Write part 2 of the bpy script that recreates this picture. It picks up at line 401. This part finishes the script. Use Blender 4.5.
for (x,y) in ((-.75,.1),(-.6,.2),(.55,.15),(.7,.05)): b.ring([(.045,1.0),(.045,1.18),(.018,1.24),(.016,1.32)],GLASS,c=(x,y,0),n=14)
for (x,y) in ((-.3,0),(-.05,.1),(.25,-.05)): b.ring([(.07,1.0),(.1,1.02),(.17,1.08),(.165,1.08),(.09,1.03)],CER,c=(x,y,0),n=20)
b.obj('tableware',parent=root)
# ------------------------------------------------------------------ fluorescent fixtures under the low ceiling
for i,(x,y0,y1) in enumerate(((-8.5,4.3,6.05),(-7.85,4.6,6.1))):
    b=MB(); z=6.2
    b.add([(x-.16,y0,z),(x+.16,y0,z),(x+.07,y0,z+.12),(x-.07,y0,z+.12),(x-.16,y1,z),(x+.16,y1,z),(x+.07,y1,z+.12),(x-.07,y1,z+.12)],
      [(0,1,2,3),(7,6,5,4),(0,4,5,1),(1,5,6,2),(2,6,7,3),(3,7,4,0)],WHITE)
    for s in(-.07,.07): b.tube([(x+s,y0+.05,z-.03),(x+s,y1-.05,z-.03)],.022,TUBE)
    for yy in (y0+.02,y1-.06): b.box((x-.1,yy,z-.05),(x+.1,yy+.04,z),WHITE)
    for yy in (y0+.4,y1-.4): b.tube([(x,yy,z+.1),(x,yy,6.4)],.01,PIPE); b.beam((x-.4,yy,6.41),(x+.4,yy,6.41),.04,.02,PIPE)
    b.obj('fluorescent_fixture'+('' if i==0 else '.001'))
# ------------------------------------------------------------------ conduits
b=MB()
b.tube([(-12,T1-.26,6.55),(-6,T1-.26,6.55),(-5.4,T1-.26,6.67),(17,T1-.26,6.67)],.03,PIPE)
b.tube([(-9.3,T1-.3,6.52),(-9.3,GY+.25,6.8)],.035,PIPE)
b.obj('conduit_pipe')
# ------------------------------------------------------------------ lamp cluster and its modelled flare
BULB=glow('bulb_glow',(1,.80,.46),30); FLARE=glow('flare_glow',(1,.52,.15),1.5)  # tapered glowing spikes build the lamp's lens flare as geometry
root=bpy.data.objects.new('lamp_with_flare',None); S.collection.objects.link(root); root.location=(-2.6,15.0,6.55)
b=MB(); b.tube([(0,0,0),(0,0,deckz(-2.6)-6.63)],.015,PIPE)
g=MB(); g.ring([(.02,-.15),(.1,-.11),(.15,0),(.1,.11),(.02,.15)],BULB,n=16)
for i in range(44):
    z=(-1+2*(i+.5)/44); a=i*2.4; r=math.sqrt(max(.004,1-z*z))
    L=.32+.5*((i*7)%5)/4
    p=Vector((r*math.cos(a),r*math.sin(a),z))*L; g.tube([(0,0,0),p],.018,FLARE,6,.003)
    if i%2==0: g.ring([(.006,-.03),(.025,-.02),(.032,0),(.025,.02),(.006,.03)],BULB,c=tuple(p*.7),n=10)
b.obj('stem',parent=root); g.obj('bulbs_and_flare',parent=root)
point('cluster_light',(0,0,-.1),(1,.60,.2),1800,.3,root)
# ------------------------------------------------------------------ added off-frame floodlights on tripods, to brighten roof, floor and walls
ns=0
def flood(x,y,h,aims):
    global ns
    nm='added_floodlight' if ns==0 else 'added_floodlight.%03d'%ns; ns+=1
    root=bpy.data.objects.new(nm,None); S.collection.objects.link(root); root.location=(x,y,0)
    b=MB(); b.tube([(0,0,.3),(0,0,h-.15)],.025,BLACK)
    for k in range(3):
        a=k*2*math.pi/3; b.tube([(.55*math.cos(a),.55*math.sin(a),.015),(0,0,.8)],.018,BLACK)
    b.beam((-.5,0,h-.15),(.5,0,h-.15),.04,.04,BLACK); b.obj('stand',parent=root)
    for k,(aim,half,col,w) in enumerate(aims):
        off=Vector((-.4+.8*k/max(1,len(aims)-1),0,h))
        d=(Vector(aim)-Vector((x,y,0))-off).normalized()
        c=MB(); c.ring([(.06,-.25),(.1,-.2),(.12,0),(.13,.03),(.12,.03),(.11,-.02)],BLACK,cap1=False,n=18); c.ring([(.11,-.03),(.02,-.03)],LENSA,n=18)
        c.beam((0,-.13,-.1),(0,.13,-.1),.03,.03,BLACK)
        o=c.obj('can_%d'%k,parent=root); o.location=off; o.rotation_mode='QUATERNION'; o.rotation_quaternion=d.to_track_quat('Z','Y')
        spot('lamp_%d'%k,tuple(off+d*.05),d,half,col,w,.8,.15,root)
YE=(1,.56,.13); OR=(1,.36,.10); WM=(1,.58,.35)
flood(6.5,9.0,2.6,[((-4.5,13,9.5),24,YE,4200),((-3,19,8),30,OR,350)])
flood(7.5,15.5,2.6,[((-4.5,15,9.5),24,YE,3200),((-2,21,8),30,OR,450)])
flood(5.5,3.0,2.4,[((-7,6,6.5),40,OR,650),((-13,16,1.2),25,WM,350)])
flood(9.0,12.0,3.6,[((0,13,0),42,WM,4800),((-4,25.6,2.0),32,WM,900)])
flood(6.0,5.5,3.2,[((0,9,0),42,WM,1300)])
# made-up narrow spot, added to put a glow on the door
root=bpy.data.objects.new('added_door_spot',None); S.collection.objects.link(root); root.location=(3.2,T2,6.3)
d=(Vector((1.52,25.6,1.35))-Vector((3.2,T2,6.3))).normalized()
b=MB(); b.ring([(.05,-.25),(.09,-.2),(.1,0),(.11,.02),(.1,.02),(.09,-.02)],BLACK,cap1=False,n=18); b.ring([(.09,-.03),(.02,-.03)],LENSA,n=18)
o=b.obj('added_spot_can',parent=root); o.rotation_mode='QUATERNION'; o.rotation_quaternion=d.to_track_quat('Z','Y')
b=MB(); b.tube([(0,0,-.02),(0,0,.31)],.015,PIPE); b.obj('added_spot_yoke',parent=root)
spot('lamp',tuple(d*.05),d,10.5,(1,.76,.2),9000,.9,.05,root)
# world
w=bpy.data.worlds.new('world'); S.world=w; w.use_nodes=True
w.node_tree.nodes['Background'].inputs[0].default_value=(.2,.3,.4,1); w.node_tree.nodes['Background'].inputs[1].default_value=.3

◇ ◇ ◇

Problem to solve. Return the listing above in full, character for character.

Result.
Write part 2 of the bpy script that recreates this picture. It picks up at line 401. This part finishes the script. Use Blender 4.5.
for (x,y) in ((-.75,.1),(-.6,.2),(.55,.15),(.7,.05)): b.ring([(.045,1.0),(.045,1.18),(.018,1.24),(.016,1.32)],GLASS,c=(x,y,0),n=14)
for (x,y) in ((-.3,0),(-.05,.1),(.25,-.05)): b.ring([(.07,1.0),(.1,1.02),(.17,1.08),(.165,1.08),(.09,1.03)],CER,c=(x,y,0),n=20)
b.obj('tableware',parent=root)
# ------------------------------------------------------------------ fluorescent fixtures under the low ceiling
for i,(x,y0,y1) in enumerate(((-8.5,4.3,6.05),(-7.85,4.6,6.1))):
    b=MB(); z=6.2
    b.add([(x-.16,y0,z),(x+.16,y0,z),(x+.07,y0,z+.12),(x-.07,y0,z+.12),(x-.16,y1,z),(x+.16,y1,z),(x+.07,y1,z+.12),(x-.07,y1,z+.12)],
      [(0,1,2,3),(7,6,5,4),(0,4,5,1),(1,5,6,2),(2,6,7,3),(3,7,4,0)],WHITE)
    for s in(-.07,.07): b.tube([(x+s,y0+.05,z-.03),(x+s,y1-.05,z-.03)],.022,TUBE)
    for yy in (y0+.02,y1-.06): b.box((x-.1,yy,z-.05),(x+.1,yy+.04,z),WHITE)
    for yy in (y0+.4,y1-.4): b.tube([(x,yy,z+.1),(x,yy,6.4)],.01,PIPE); b.beam((x-.4,yy,6.41),(x+.4,yy,6.41),.04,.02,PIPE)
    b.obj('fluorescent_fixture'+('' if i==0 else '.001'))
# ------------------------------------------------------------------ conduits
b=MB()
b.tube([(-12,T1-.26,6.55),(-6,T1-.26,6.55),(-5.4,T1-.26,6.67),(17,T1-.26,6.67)],.03,PIPE)
b.tube([(-9.3,T1-.3,6.52),(-9.3,GY+.25,6.8)],.035,PIPE)
b.obj('conduit_pipe')
# ------------------------------------------------------------------ lamp cluster and its modelled flare
BULB=glow('bulb_glow',(1,.80,.46),30); FLARE=glow('flare_glow',(1,.52,.15),1.5)  # tapered glowing spikes build the lamp's lens flare as geometry
root=bpy.data.objects.new('lamp_with_flare',None); S.collection.objects.link(root); root.location=(-2.6,15.0,6.55)
b=MB(); b.tube([(0,0,0),(0,0,deckz(-2.6)-6.63)],.015,PIPE)
g=MB(); g.ring([(.02,-.15),(.1,-.11),(.15,0),(.1,.11),(.02,.15)],BULB,n=16)
for i in range(44):
    z=(-1+2*(i+.5)/44); a=i*2.4; r=math.sqrt(max(.004,1-z*z))
    L=.32+.5*((i*7)%5)/4
    p=Vector((r*math.cos(a),r*math.sin(a),z))*L; g.tube([(0,0,0),p],.018,FLARE,6,.003)
    if i%2==0: g.ring([(.006,-.03),(.025,-.02),(.032,0),(.025,.02),(.006,.03)],BULB,c=tuple(p*.7),n=10)
b.obj('stem',parent=root); g.obj('bulbs_and_flare',parent=root)
point('cluster_light',(0,0,-.1),(1,.60,.2),1800,.3,root)
# ------------------------------------------------------------------ added off-frame floodlights on tripods, to brighten roof, floor and walls
ns=0
def flood(x,y,h,aims):
    global ns
    nm='added_floodlight' if ns==0 else 'added_floodlight.%03d'%ns; ns+=1
    root=bpy.data.objects.new(nm,None); S.collection.objects.link(root); root.location=(x,y,0)
    b=MB(); b.tube([(0,0,.3),(0,0,h-.15)],.025,BLACK)
    for k in range(3):
        a=k*2*math.pi/3; b.tube([(.55*math.cos(a),.55*math.sin(a),.015),(0,0,.8)],.018,BLACK)
    b.beam((-.5,0,h-.15),(.5,0,h-.15),.04,.04,BLACK); b.obj('stand',parent=root)
    for k,(aim,half,col,w) in enumerate(aims):
        off=Vector((-.4+.8*k/max(1,len(aims)-1),0,h))
        d=(Vector(aim)-Vector((x,y,0))-off).normalized()
        c=MB(); c.ring([(.06,-.25),(.1,-.2),(.12,0),(.13,.03),(.12,.03),(.11,-.02)],BLACK,cap1=False,n=18); c.ring([(.11,-.03),(.02,-.03)],LENSA,n=18)
        c.beam((0,-.13,-.1),(0,.13,-.1),.03,.03,BLACK)
        o=c.obj('can_%d'%k,parent=root); o.location=off; o.rotation_mode='QUATERNION'; o.rotation_quaternion=d.to_track_quat('Z','Y')
        spot('lamp_%d'%k,tuple(off+d*.05),d,half,col,w,.8,.15,root)
YE=(1,.56,.13); OR=(1,.36,.10); WM=(1,.58,.35)
flood(6.5,9.0,2.6,[((-4.5,13,9.5),24,YE,4200),((-3,19,8),30,OR,350)])
flood(7.5,15.5,2.6,[((-4.5,15,9.5),24,YE,3200),((-2,21,8),30,OR,450)])
flood(5.5,3.0,2.4,[((-7,6,6.5),40,OR,650),((-13,16,1.2),25,WM,350)])
flood(9.0,12.0,3.6,[((0,13,0),42,WM,4800),((-4,25.6,2.0),32,WM,900)])
flood(6.0,5.5,3.2,[((0,9,0),42,WM,1300)])
# made-up narrow spot, added to put a glow on the door
root=bpy.data.objects.new('added_door_spot',None); S.collection.objects.link(root); root.location=(3.2,T2,6.3)
d=(Vector((1.52,25.6,1.35))-Vector((3.2,T2,6.3))).normalized()
b=MB(); b.ring([(.05,-.25),(.09,-.2),(.1,0),(.11,.02),(.1,.02),(.09,-.02)],BLACK,cap1=False,n=18); b.ring([(.09,-.03),(.02,-.03)],LENSA,n=18)
o=b.obj('added_spot_can',parent=root); o.rotation_mode='QUATERNION'; o.rotation_quaternion=d.to_track_quat('Z','Y')
b=MB(); b.tube([(0,0,-.02),(0,0,.31)],.015,PIPE); b.obj('added_spot_yoke',parent=root)
spot('lamp',tuple(d*.05),d,10.5,(1,.76,.2),9000,.9,.05,root)
# world
w=bpy.data.worlds.new('world'); S.world=w; w.use_nodes=True
w.node_tree.nodes['Background'].inputs[0].default_value=(.2,.3,.4,1); w.node_tree.nodes['Background'].inputs[1].default_value=.3